Issu d'une famille musicienne, Luciano Berio a eu son père pour premier professeur. Au conservatoire Verdi de Milan, il a étudié la composition avec Paribene et Ghedini, la direction d'orchestre avec Votto et Giulini. Il a subi l'influence de Dallapiccola, qui était son maître à Tanglewood (Etats-Unis). Certaines de ses premières oeuvres comme Nones (1954) sont d'inspiration sérielle.
En 1955, Luciano Berio fonde avec son ami Bruno Maderna le studio de phonologie de la R.A.I. (Radio-télévision italienne) à Milan. Il y réalise Thema
(Omaggio a Joyce) en 1958. Berio s'affirme comme un pionnier, un explorateur. A partir de 1960, il donne des cours à Darmstadt, à Dartington, au Mill's College (Californie), à Harvard, à l'Université Columbia. Il s'intéresse au rock et au folk, leur consacrant des essais et les mêlant dans le creuset de sa musique, laquelle est une musique libre, sans frontière. Berio a sondé, d'abord dans la clarté de l'intuition, puis prudemment, lucidement, des domaines originaux et longtemps oubliés de notre culture occidentale, en particulier celui de la voix.
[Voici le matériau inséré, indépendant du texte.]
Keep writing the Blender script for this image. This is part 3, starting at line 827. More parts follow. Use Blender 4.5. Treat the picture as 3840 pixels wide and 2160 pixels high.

La série des Séquences, pour instruments solistes, inventent, dans un jeu de manipulations et de métmorphoses, des formes nouvelles, et il en va de même de la série parallèle des Chemins. Voix ou instruments sont poussés à l'extrême limite de leur virtuosité, arrachés à leur tradition, élargis. Harmoniste raffiné dans Folk Songs, Berio se montre un maître de la technique de la variation dans la série Chemins, où des commentaires variés à l'infini laissent apparaître des « collages ». Passaggio (1962), Laborintus II (1965), Recital I (1972) sont des approches très personnelles du théâtre musical. Berio semble être imprégné de tout ce qui vit, pour le laisser réapparaître tôt ou tard. On rencontre dans Sinfonia (1968) l'amour de Mahler. Coro (1976) est sans doute l'un des sommets de son oeuvre, une anthologie de l'homme, de son aventure et de son paysage intérieurs. Les langues, les folklores, les styles y sont brassés avec violence et tendresse.
Pendant les années 80, Berio réalise deux grands projets lyriques, La Vera storia (1982) et Un re in ascolto (1984), projets tous deux conçus sur un livret d'Italo Calvino. Le but de ces deux opéras n'est pas de raconter une histoire, mais plutôt d'examiner les façons musicales et dramatiques selon lesquelles les histoires peuvent être racontées.
Berio ne cesse de dialoguer avec l'histoire musicale : il fait des orchestrations de pièces de Mahler ou Brahms, reconstruit la 10e Symphonie de Schubert (Rendering) ou l'Orfeo de Monterverdi (Orpheo II), et fait des allusions stylistiques et des citations directes dans ses propres oeuvres, technique déjà manifeste dans la Sinfonia de 1968.